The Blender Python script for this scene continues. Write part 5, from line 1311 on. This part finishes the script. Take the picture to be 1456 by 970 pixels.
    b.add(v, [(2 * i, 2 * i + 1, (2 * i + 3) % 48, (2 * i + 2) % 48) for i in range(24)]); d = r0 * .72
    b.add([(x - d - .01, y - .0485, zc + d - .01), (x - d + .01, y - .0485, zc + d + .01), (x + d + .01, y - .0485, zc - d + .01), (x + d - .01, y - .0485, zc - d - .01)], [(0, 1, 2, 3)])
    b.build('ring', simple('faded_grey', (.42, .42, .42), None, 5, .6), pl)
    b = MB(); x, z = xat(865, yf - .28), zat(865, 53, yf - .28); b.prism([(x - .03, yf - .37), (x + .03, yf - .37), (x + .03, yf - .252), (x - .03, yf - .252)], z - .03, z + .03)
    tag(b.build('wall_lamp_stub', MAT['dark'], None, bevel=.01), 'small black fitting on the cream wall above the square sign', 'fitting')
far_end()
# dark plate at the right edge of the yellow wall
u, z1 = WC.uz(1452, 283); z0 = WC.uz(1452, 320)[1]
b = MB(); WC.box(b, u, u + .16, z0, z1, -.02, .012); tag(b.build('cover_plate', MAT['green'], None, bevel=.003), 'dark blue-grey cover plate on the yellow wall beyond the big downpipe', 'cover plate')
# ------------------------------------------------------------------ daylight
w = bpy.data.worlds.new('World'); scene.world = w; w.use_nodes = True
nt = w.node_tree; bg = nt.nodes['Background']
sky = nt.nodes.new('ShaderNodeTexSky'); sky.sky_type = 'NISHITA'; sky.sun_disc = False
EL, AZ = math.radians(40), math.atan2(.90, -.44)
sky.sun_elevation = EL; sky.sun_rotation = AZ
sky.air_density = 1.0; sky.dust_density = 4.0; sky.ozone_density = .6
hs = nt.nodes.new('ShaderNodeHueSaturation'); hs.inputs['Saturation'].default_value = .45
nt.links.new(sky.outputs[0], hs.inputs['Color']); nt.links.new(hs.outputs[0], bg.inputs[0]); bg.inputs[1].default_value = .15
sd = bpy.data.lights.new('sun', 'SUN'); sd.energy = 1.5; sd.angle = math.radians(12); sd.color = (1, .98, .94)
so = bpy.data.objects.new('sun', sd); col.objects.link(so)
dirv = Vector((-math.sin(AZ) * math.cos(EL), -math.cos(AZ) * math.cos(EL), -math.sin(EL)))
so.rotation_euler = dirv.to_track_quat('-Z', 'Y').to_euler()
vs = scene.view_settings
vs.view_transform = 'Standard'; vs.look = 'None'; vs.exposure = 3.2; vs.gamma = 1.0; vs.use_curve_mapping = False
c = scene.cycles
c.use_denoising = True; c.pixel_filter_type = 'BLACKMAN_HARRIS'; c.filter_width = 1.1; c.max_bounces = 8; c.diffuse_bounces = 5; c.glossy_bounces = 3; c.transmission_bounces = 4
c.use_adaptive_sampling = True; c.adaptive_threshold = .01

### Task goal
Repeat the data verbatim.

### Exercise answer
The Blender Python script for this scene continues. Write part 5, from line 1311 on. This part finishes the script. Take the picture to be 1456 by 970 pixels.
    b.add(v, [(2 * i, 2 * i + 1, (2 * i + 3) % 48, (2 * i + 2) % 48) for i in range(24)]); d = r0 * .72
    b.add([(x - d - .01, y - .0485, zc + d - .01), (x - d + .01, y - .0485, zc + d + .01), (x + d + .01, y - .0485, zc - d + .01), (x + d - .01, y - .0485, zc - d - .01)], [(0, 1, 2, 3)])
    b.build('ring', simple('faded_grey', (.42, .42, .42), None, 5, .6), pl)
    b = MB(); x, z = xat(865, yf - .28), zat(865, 53, yf - .28); b.prism([(x - .03, yf - .37), (x + .03, yf - .37), (x + .03, yf - .252), (x - .03, yf - .252)], z - .03, z + .03)
    tag(b.build('wall_lamp_stub', MAT['dark'], None, bevel=.01), 'small black fitting on the cream wall above the square sign', 'fitting')
far_end()
# dark plate at the right edge of the yellow wall
u, z1 = WC.uz(1452, 283); z0 = WC.uz(1452, 320)[1]
b = MB(); WC.box(b, u, u + .16, z0, z1, -.02, .012); tag(b.build('cover_plate', MAT['green'], None, bevel=.003), 'dark blue-grey cover plate on the yellow wall beyond the big downpipe', 'cover plate')
# ------------------------------------------------------------------ daylight
w = bpy.data.worlds.new('World'); scene.world = w; w.use_nodes = True
nt = w.node_tree; bg = nt.nodes['Background']
sky = nt.nodes.new('ShaderNodeTexSky'); sky.sky_type = 'NISHITA'; sky.sun_disc = False
EL, AZ = math.radians(40), math.atan2(.90, -.44)
sky.sun_elevation = EL; sky.sun_rotation = AZ
sky.air_density = 1.0; sky.dust_density = 4.0; sky.ozone_density = .6
hs = nt.nodes.new('ShaderNodeHueSaturation'); hs.inputs['Saturation'].default_value = .45
nt.links.new(sky.outputs[0], hs.inputs['Color']); nt.links.new(hs.outputs[0], bg.inputs[0]); bg.inputs[1].default_value = .15
sd = bpy.data.lights.new('sun', 'SUN'); sd.energy = 1.5; sd.angle = math.radians(12); sd.color = (1, .98, .94)
so = bpy.data.objects.new('sun', sd); col.objects.link(so)
dirv = Vector((-math.sin(AZ) * math.cos(EL), -math.cos(AZ) * math.cos(EL), -math.sin(EL)))
so.rotation_euler = dirv.to_track_quat('-Z', 'Y').to_euler()
vs = scene.view_settings
vs.view_transform = 'Standard'; vs.look = 'None'; vs.exposure = 3.2; vs.gamma = 1.0; vs.use_curve_mapping = False
c = scene.cycles
c.use_denoising = True; c.pixel_filter_type = 'BLACKMAN_HARRIS'; c.filter_width = 1.1; c.max_bounces = 8; c.diffuse_bounces = 5; c.glossy_bounces = 3; c.transmission_bounces = 4
c.use_adaptive_sampling = True; c.adaptive_threshold = .01